C’est d’ailleurs ces facteurs qui ont justifié la création du G5 Sahel, sur initiative de la France mais qui n’a, hélas, pas donné de résultats, en raison notamment d’un montage dont on ignorait suffisamment les véritables raisons.

« En second lieu, il y a lieu de promouvoir une véritable intégration, en matière de développement économique et social. Ce défi est indispensable pour la survie des États du Sahel dans le long terme.

Les statistiques récentes évaluent à près de 71 millions les populations des trois pays durement touchées par le terrorisme dans l’espace sahélien. Aussi, les économies desdits pays sont basées fondamentalement sur des systèmes de production agro‐pastorale. Il s’agira donc de mieux s’organiser pour créer un avantage comparatif par rapport au reste du monde.
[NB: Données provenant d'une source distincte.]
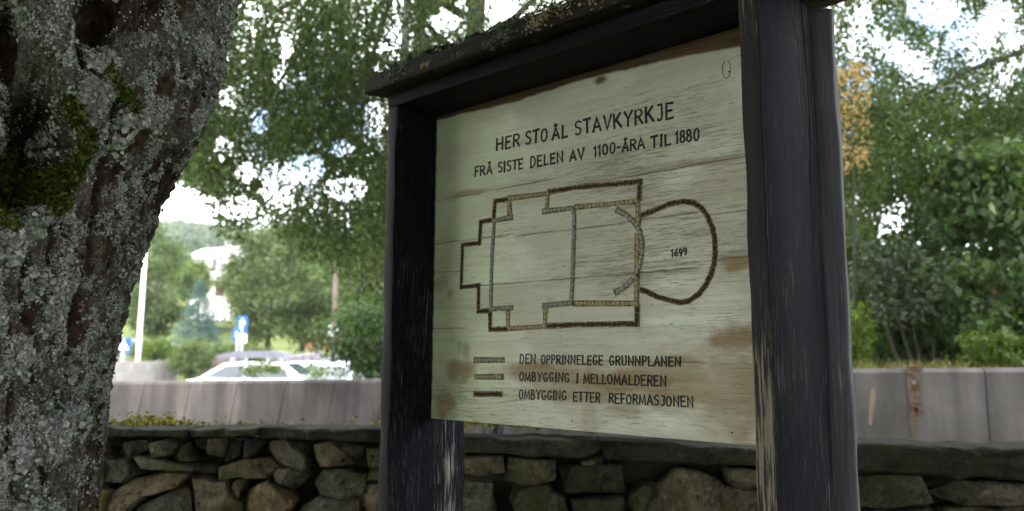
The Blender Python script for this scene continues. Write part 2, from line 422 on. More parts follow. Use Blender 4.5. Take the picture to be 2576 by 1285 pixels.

Sur le plan social, la structure des populations est également quasiment la même. Une population essentiellement jeune qui nécessite tout simplement d’être suivie, en vue de capter les dividendes démographiques (formation de qualité surtout, adaptée au contexte, mise en œuvre de réformes favorisant la création d’emplois).

« A côté de ces défis pour ces trois pays touchés par l’insécurité, l’organisation sous‐régionale, la CEDEAO, mérite d’être réformée et de devenir véritablement une organisation ouest‐africaine, au service des intérêts vitaux et stratégiques des pays membres.

Lesdites réformes devront se focaliser sur l’instauration d’institutions démocratiques capables de garantir un État de droit, de justice, de paix, le bannissement des coups d’État et la promotion de réformes institutionnelles susceptibles de rendre son espace compétitif ».